An indigenous ministry in India’s Rajasthan state has the goal to save 10,000 orphans in India by the end of this year.
Hopegivers International, a ministry founded in the northwestern Indian state, is close to reaching its goal of providing homes for 10,000 orphaned and abandoned children in India by Dec. 31, 2005. Although more than two months remain in the year, Hopegivers is already caring for 8,958 children among its 87 orphanages throughout India.“This is not just our national shame as Indians, but the shame of the whole civilised world,” said Dr. Samuel Thomas, president and CEO of Hopegivers International in reference to the 84 million orphaned and abandoned children in India.

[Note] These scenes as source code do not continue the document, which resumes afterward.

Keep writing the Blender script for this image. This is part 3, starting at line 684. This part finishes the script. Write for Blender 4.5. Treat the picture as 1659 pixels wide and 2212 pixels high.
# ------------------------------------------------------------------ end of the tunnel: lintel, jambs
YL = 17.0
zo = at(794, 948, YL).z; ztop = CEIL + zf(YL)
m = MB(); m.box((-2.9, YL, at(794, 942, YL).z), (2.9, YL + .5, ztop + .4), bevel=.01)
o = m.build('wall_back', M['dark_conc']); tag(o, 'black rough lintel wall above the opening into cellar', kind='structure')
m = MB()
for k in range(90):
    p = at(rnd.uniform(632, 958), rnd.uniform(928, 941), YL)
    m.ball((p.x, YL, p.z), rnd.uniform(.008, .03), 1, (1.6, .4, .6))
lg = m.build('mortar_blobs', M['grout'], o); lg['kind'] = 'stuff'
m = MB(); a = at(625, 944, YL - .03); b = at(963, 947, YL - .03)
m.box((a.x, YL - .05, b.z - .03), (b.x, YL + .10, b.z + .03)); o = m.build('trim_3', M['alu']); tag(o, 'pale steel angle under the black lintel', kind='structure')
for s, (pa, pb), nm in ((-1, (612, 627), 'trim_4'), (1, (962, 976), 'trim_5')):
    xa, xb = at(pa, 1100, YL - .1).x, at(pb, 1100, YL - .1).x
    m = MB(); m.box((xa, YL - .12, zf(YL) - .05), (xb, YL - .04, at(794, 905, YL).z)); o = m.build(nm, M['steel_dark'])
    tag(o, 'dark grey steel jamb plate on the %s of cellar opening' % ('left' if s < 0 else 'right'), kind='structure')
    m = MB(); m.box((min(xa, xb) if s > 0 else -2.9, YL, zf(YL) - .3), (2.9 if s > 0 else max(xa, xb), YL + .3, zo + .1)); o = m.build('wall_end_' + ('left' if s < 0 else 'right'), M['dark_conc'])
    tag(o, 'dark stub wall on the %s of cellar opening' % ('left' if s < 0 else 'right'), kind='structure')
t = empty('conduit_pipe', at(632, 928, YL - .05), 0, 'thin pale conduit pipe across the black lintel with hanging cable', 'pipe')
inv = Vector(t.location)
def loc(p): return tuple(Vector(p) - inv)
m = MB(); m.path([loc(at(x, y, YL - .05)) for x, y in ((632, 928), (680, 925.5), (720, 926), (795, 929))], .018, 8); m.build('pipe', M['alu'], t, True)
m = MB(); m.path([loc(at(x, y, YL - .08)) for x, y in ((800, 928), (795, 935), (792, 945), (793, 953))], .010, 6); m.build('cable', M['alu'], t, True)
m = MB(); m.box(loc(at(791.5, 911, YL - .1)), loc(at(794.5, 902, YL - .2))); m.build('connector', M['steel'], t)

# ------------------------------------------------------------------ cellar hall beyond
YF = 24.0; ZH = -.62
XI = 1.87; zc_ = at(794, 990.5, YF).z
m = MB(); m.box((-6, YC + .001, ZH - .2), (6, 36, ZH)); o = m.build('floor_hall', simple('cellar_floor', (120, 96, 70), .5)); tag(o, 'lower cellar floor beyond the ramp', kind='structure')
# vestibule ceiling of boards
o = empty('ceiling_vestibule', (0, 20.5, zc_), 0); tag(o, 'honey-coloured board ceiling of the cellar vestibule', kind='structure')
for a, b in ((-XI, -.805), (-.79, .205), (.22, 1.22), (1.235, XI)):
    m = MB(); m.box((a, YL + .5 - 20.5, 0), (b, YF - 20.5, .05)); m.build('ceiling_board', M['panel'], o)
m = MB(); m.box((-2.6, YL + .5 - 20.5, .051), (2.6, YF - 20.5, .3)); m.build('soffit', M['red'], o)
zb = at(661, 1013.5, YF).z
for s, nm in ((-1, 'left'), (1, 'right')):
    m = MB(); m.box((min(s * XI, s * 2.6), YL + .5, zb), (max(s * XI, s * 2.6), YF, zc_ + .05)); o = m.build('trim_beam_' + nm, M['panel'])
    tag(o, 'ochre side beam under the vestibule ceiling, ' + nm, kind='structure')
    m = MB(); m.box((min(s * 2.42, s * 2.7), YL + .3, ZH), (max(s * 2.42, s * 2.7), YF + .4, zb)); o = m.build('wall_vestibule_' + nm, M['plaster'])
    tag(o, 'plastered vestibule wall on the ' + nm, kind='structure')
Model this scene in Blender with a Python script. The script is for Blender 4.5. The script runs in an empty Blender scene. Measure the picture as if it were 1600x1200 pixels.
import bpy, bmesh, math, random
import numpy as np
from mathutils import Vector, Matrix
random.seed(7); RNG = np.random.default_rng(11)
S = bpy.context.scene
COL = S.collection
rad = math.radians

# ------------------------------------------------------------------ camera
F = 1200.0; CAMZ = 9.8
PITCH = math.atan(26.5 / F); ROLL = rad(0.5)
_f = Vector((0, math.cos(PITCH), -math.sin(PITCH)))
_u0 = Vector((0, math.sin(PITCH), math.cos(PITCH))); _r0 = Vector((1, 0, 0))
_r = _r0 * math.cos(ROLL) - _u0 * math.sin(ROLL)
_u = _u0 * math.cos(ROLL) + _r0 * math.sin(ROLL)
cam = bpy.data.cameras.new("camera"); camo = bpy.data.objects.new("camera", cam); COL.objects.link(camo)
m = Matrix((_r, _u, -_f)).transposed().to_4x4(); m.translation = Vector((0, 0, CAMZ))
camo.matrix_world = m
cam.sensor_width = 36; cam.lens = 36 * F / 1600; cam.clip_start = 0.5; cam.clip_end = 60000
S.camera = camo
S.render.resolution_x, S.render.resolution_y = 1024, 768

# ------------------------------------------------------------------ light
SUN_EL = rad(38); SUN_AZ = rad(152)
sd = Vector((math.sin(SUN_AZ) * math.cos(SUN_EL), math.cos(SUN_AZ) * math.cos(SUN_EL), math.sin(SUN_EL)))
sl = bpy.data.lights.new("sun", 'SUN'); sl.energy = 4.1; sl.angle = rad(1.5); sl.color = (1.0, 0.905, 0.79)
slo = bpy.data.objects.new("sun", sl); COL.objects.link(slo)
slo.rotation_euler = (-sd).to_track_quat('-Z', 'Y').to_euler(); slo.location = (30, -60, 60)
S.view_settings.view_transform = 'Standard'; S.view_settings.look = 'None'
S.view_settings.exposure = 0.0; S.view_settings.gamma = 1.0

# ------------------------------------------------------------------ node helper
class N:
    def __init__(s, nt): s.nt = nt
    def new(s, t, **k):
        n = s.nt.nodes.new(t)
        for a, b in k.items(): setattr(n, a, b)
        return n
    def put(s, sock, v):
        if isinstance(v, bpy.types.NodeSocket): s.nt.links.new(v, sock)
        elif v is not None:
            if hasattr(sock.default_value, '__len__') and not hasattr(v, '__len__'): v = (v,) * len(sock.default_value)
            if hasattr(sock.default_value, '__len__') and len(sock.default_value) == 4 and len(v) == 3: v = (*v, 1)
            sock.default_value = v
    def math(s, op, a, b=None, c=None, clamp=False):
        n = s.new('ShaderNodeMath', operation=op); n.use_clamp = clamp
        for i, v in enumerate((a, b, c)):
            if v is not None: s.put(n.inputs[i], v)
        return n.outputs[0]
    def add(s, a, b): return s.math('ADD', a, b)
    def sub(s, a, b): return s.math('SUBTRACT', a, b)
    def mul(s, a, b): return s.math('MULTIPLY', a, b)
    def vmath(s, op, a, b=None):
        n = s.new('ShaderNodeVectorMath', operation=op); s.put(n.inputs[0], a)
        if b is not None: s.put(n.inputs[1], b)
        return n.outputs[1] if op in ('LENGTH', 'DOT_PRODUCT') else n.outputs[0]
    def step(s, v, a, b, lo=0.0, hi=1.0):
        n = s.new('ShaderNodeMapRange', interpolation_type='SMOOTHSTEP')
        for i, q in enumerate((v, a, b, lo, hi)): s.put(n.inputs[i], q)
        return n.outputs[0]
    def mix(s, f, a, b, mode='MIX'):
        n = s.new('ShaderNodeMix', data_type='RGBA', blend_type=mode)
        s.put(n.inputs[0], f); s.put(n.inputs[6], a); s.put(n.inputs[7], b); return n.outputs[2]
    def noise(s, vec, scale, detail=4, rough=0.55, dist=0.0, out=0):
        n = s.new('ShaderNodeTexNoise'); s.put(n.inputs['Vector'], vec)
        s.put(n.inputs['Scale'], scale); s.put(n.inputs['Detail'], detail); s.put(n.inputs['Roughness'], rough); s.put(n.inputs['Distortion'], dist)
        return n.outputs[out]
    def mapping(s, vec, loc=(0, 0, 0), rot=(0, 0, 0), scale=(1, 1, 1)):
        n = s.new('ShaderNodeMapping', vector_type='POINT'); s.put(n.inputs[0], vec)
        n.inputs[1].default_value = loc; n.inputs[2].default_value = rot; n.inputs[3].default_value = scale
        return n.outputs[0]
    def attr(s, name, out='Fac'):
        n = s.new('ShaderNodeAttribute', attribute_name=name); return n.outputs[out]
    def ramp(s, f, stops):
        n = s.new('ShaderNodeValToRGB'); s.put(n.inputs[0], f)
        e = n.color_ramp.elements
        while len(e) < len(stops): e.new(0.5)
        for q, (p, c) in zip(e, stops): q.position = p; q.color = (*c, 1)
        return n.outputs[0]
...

“I believe this tragedy can and must be changed,” Thomas declared in a statement released by Hopegivers. “God wills it!”
The 84 million homeless children, as Thomas pointed out, are not all orphaned. For cultural reasons, women have to abandon their children in order to remarry and survive in society.
“Say the father died,” Thomas explained to AgapePress. “If the wife, who’s now a widow, is to survive in the community, she cannot work as a servant in somebody’s house because, since she is a widow, she is looked upon as a lady who is cursed and would bring curse to anybody she’ll be working for.”
“In order for her to get remarried,” he continued, “the first requirement from the new husband is [for the woman] to literally forsake and abandon the children. And that is why we have that many children on the streets of India.”
In addition to being abandoned by a living parent, many of the children taken in by Hopegivers also suffer from the caste system. Most of the children are Dalits, formerly known as “untouchables,” and face discrimination by higher castes.
“The people back home [India] they do not want Hopegivers to rescue children from the Dalits, untouchable background and make them equal leaders to the high caste or even better then them,” explained Thomas in a recent interview with The Christian Post during his short visit to the United States.
Moreover, the people in India, of which over 98 percent are non-Christians, are unhappy with the fact that “97 percent of [Hopegivers] children [end up] in full time ministry,” he added.